Phaedra will be directed National artistic director Nicholas Hytner, who revealed further plans for 2009 at a press conference to announce the publication of the theatre's 2007-2008 Annual Report, which reflects on the National's successes over the last financial year.

The 2007-08 Travelex £10 season achieved 90 percent capacity (while the three-theatre complex achieved 87 percent capacity overall, with 730,000 paid attendances for 26 productions staged across the year, 19 of them new). According to the Annual Report, the Travelex season (in which the majority of tickets are sold for £10) "has proved to be one of the National's long-term hits, a sustainable programming model that has proved not only popular with audiences – we expect to sell our millionth £10 ticket during 2009 – but hospitable to a large range of work."

Hytner revealed that the 2009 Travelex season will be launched with a new play, England People Very Nice, by Richard Bean that he will direct in the Olivier. The season will continue with Marianne Elliott's production of All's Well That Ends Well; the National directorial debut of Donmar Warehouse artistic director Michael Grandage with Danton's Death; and Brecht's Mother Courage, directed by Deborah Warner and starring Fiona Shaw in the title role.

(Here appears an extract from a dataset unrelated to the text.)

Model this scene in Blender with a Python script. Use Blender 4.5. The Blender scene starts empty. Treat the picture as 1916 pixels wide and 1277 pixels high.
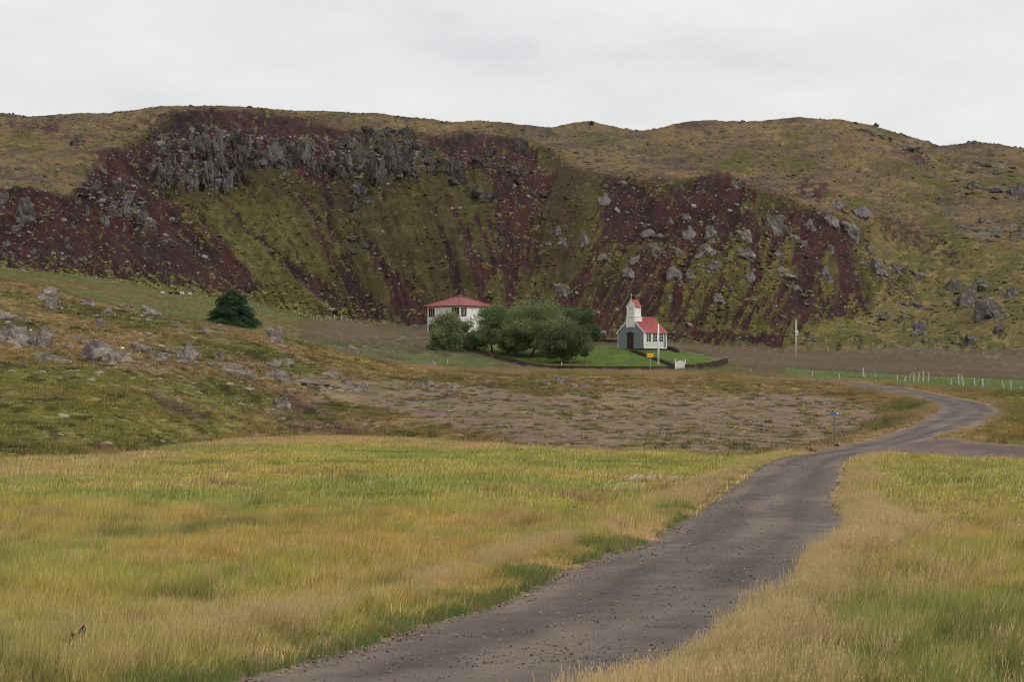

Bean, who previously wrote The Mentalists that was seen as part of the Transformation season in the reconfigured Lyttelton Theatre in 2002, has also had plays produced at the Royal Court (including Harvest, Honeymoon Suite, Toast and Under the Whaleback), Bush (The God Botherers) and most recently the touring company Headlong (The English Game). According to Hytner, England People Very Nice is "set in Bethnal Green and is about four waves of immigration [to the area] — French Huguenots, Irish, Jewish and Bengali – and finds a pattern in them. It is written with a kind of boisterous bravura that is very much in the tradition of South Bank comedy – and is very funny."

Also on the schedule for the next year are productions of Wole Soyinka's Devil and the King's Horseman, directed by Rufus Norris; Dido Queen of Carthage, directed by James Macdonald; and JB Priestley's Time and the Conways, directed by Rupert Goold (the Patrick Stewart Macbeth that was a hit in the West End and on Broadway, Six Characters in Search of an Author that has just opened at the Gielgud, and the upcoming West End revival of Pinter's No Man’s Land). About Goold Hytner said, "He seems to me to be in a period of extraordinary imaginative fertility." Former National Theatre artistic director Richard Eyre will also return to the theatre to direct The Observer, a new play by Matt Charman (whose The Five Wives of Maurice Pinder was seen at the National in 2007).